Guns In the Era of Fascist Ascendancy

At this moment, Trump and the Trump/Pence fascist regime further concentrate this violent reassertion of what Bob Avakian calls “the triad of fascism”—the unapologetic aggressive assertion of white supremacy, male supremacy and American supremacy, and this is having an enormous impact on the political, social and cultural terrain in the U.S.

The NRA plays a big role in this as well. They don’t simply or mainly represent the interests of the “gun lobby.” Last summer, the NRA released a “recruitment” video that was a barely disguised call to arms to its five million members and to fascist ground troops more broadly. When there was an uproar over the video, the NRA doubled down with a second video attacking some of its critics by name. Such mobilization of white supremacist, America-Number-One, fascist forces is deadly serious—and must be taken very seriously. Just a few months before this, Trump had appeared at the NRA’s national meeting and declared, “You have a true friend and champion in the White House.”

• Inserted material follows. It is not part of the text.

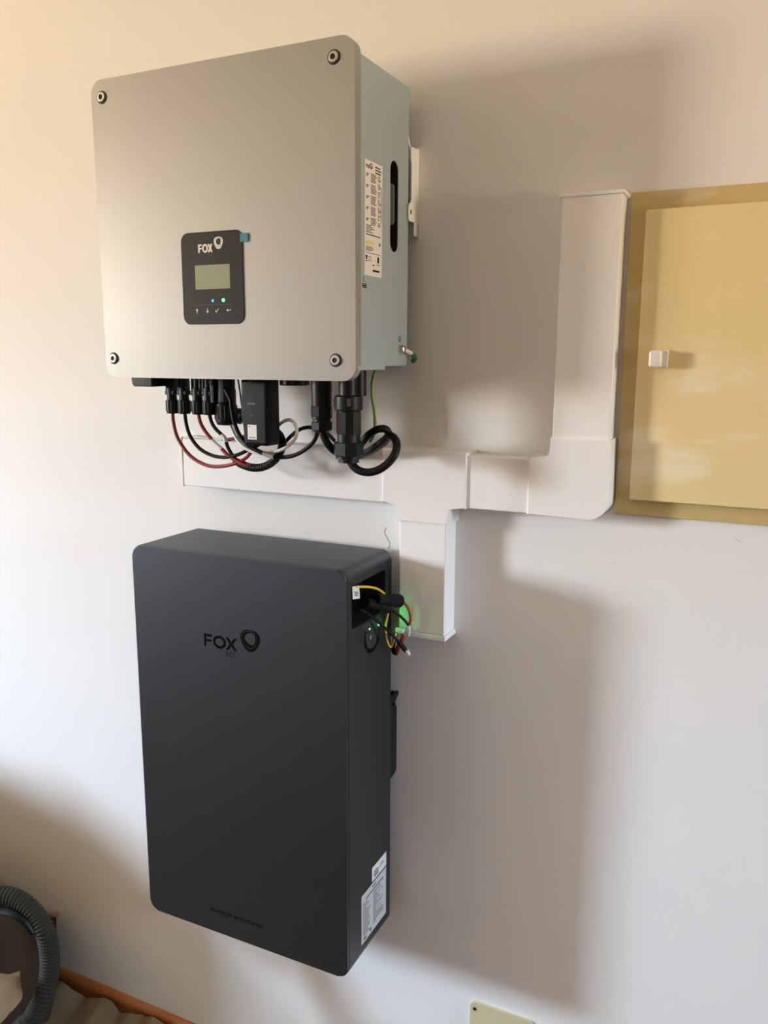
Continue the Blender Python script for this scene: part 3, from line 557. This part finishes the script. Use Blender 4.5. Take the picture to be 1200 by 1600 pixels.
bm = B(); prism(bm, S3, circ(-0.0990,1.1005,0.0238,32), -0.0112, -0.0018, bev=0.001); disc = obj('switch_plate', bm, M_batdark, bat)
bm = B(); lathe(bm, (BX1-0.0020, -0.1080, 1.0985), [(0.0042,0),(0.0042,0.0022),(0.0030,0.0030)], 16, (1,0,0)); obj('screw', bm, M_steel, disc)
bm = B(); prism(bm, S3, [(-0.1500,1.1285),(-0.0800,1.1285),(-0.0660,1.1130),(-0.0720,1.1065),(-0.1180,1.1080)], -0.004, 0.0012, bev=0.0008); ledge = obj('light_ledge', bm, M_batdark, bat)
bm = B(); lathe(bm, (BX1+0.001, -0.0837, 1.1135), [(0.0030,0),(0.0028,0.0016)], 14, (1,0,0)); obj('status_light', bm, M_ledg, ledge)['label'] = 'green status light'
bm = B(); lathe(bm, (BX1+0.001, -0.1162, 1.1150), [(0.0018,0),(0.0016,0.0012)], 14, (1,0,0)); obj('status_light', bm, M_ledw, ledge)
gl = bpy.data.lights.new('green_status_glow', 'SPOT'); gl.spot_size = math.radians(130); gl.spot_blend = 0.8; gl.color = (0.03, 1.0, 0.13); gl.energy = 0.012; gl.shadow_soft_size = 0.003
glo = bpy.data.objects.new('green_status_glow', gl); C.objects.link(glo); glo.location = (BX1+0.006, -0.0837, 1.1135); glo.rotation_euler = (0, -PI/2, 0); glo.rotation_euler = Vector((1.0, 0.55, 0.25)).to_track_quat('-Z', 'Y').to_euler()
# labels on the battery side
bm = B(); prism(bm, S3, [(-0.1036,0.6580),(-0.0478,0.6580),(-0.0478,0.6842),(-0.1036,0.6842)], 0, 0.0003); l1 = obj('side_label', bm, M_label, bat); l1['label'] = 'small white label'
bm = B(); prism(bm, S3, [(-0.1432,0.5637),(-0.0478,0.5637),(-0.0478,0.6548),(-0.1432,0.6548)], 0, 0.0003); l2 = obj('side_label', bm, mat('grey_white_label', (0.55, 0.57, 0.56), 0.45), bat); l2['label'] = 'large white rating label'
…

It’s not because the Trump/Pence fascist regime needs the votes or campaign contributions, but because it aims to keep weapons directly in the hands of its racist, white supremacist social base.

Coursing through all this are the economic and social relations of capitalism. This is a system driven by ruthless competition for supremacy and maximum returns. It’s a system that promotes the dog-eat-dog outlook of “looking out for number one.” It forces people to be selfish and compete with others for grades, for jobs, for housing, for partners and relationships, in every facet of their lives.

These relations, this ethos, and this wanton culture of gun violence are relentlessly celebrated and promoted in American culture from violent video games like “Grand Theft Auto,” to countless TV shows and movies where the payoff is individual vengeance.

 In short, a number of factors drive the massive distribution of high-powered guns and the use of some of those guns in seemingly random massacres. The point is not that every mass killer, or even most, consciously acts out a political agenda (though some do). But the economic and production relations of a society, and the dominant ideas that flow from them, do set the stage on which people act. In that sense American society and culture is guilty as hell.